Facile and binder-free synthesis of N-doped carbon/ZnCo2O4 hybrid nanostructures on nickel foam for high-performance solid-state asymmetric supercapacitor

Abstract

A high-performance supercapacitor electrode was fabricated through a facile and binder-free hydrothermal method based on N-doped carbon/ZnCo2O4 honey nest nanostructures (N-C/ZnCo2O4). High-fructose corn syrup (HFCS55) was used as a new, green, and inexpensive carbon source. The structure and morphology of the electrode material were investigated using scanning electron microscopy (SEM) and Transmission electron microscopy (TEM), in addition to spectroscopic methods including X-ray diffraction (XRD) and Fourier transform infrared spectroscopy (FTIR) methods.
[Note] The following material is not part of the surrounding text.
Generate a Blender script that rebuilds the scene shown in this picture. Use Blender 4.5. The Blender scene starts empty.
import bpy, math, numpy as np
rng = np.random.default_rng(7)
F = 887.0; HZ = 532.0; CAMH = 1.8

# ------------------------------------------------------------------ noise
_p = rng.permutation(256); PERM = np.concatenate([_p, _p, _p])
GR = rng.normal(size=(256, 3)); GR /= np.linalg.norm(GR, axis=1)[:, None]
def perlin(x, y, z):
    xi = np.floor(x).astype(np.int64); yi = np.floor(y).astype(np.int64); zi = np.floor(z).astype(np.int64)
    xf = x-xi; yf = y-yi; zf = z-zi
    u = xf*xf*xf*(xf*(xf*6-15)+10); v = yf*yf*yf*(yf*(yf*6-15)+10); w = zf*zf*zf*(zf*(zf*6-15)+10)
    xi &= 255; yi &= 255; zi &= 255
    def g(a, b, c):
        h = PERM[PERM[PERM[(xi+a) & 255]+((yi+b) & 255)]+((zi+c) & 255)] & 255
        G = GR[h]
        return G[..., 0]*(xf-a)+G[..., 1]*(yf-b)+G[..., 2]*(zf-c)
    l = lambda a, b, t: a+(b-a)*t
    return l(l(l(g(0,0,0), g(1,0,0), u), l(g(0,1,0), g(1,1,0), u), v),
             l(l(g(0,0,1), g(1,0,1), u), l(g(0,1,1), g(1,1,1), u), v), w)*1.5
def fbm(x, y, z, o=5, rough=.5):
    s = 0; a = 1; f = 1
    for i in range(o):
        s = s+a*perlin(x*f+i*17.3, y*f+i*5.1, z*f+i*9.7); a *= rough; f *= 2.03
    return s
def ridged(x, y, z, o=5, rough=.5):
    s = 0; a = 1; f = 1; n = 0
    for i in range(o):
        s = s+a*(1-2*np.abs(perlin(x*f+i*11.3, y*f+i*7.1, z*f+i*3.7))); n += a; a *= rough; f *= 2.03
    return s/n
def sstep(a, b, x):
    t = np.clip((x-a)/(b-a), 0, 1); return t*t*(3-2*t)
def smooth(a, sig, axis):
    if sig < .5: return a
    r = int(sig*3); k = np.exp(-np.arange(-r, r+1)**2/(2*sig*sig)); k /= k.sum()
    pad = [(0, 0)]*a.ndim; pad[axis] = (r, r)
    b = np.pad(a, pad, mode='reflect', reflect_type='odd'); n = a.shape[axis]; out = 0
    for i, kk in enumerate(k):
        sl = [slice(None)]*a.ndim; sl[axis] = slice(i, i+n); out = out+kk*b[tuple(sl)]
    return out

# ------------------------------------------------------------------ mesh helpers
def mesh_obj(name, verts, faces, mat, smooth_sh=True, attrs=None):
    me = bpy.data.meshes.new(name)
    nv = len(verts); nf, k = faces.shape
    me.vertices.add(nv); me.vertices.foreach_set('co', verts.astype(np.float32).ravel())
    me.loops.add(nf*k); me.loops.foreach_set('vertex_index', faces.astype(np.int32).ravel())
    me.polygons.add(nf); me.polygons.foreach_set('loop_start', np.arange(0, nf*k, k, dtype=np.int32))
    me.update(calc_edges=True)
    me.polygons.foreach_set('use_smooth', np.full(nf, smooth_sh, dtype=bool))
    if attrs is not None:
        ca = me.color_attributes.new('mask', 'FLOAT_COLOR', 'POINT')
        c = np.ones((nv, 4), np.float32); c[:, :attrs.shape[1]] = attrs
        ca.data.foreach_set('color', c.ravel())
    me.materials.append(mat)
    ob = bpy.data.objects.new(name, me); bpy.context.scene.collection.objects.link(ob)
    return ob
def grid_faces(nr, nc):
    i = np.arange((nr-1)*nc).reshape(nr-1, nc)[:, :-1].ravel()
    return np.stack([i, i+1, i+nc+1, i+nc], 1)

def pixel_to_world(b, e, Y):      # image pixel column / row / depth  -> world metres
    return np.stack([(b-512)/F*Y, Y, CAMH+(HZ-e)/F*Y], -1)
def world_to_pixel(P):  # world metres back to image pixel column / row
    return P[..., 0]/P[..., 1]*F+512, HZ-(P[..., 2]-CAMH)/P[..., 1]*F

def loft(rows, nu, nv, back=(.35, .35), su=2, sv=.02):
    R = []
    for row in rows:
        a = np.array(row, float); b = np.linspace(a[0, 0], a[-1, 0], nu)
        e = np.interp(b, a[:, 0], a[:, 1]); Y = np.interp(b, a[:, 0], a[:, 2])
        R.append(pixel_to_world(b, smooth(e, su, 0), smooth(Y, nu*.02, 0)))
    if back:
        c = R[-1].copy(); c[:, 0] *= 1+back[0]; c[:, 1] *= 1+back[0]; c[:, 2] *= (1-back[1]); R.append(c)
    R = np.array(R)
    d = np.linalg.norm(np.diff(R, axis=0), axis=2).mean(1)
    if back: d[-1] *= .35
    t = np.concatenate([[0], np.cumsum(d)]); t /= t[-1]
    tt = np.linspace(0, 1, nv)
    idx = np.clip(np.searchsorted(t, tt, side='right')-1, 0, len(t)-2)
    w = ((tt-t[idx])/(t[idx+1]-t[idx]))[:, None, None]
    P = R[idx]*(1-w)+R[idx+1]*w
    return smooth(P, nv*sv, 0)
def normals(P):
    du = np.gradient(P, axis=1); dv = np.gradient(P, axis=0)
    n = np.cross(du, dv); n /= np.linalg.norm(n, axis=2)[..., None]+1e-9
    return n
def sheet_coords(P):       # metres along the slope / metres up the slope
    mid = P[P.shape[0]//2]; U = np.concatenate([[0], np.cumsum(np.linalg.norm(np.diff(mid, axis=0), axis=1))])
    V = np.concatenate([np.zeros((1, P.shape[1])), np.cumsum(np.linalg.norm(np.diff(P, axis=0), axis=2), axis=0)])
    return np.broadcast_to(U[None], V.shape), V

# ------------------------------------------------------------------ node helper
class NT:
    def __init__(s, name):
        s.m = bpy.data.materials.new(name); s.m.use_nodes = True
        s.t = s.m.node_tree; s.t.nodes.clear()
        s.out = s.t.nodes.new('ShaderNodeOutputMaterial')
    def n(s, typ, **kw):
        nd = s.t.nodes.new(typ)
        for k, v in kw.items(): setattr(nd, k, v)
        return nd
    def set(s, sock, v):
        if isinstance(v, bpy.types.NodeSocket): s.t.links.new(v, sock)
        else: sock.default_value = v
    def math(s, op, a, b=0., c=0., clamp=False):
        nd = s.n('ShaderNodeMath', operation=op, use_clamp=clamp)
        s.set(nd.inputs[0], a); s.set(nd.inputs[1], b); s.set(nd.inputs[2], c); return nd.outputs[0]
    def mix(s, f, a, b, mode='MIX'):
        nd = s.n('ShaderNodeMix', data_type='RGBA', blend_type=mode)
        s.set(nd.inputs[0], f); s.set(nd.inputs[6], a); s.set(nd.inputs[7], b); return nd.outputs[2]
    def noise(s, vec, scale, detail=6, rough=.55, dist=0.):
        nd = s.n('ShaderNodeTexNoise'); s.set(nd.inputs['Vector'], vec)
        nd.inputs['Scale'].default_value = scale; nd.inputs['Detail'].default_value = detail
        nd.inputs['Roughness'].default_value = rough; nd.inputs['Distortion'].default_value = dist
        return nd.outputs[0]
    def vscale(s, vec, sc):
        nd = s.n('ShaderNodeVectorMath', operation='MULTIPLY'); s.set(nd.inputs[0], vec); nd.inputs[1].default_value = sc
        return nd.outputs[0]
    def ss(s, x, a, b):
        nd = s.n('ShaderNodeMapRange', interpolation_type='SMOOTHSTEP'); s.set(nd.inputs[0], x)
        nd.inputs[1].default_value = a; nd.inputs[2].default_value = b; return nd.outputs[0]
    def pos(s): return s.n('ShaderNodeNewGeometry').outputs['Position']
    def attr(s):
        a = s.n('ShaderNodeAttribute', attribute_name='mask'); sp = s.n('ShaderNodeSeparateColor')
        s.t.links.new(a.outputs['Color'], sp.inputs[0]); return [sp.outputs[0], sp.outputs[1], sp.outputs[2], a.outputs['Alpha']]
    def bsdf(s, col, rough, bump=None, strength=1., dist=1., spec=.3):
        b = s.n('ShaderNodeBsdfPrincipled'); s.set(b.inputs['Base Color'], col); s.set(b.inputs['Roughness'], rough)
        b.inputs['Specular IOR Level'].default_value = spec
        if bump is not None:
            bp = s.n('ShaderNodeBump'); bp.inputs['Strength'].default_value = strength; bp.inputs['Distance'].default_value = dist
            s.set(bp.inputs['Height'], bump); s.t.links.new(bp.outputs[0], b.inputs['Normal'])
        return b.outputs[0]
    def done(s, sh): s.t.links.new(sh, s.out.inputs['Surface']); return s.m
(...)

XRD and FTIR methods confirmed the formation of N-C/ZnCo2O4 nanostructures. Moreover, electron microscopy showed that the nanoflakes of N-C/ZnCo2O4 with an average dimension of 22 nm formed on the electrode surface. Electrochemical studies revealed that the N-C/ZnCo2O4-based electrode maintains good electrochemical reversibility and excellent capacitive performance. A maximum specific capacitance of 1289 F g− 1 at 3.5 A g− 1 was obtained and supercapacitor maintained almost 86% of its initial capacitance after 2000 cycles. The electrochemical results showed that our electrode can be used as a promising electrode material for high-performance supercapacitor devices. A solid-state asymmetric supercapacitor (ASC) was fabricated using polyvinyl alcohol/KOH electrolyte, activated carbon, and N-C/ZnCo2O4 electrode. Our ASC device exhibited good electrochemical behavior with a high energy density of 41.9 Wh kg− 1 and excellent capacitance retention (94%) after 2000 cycles.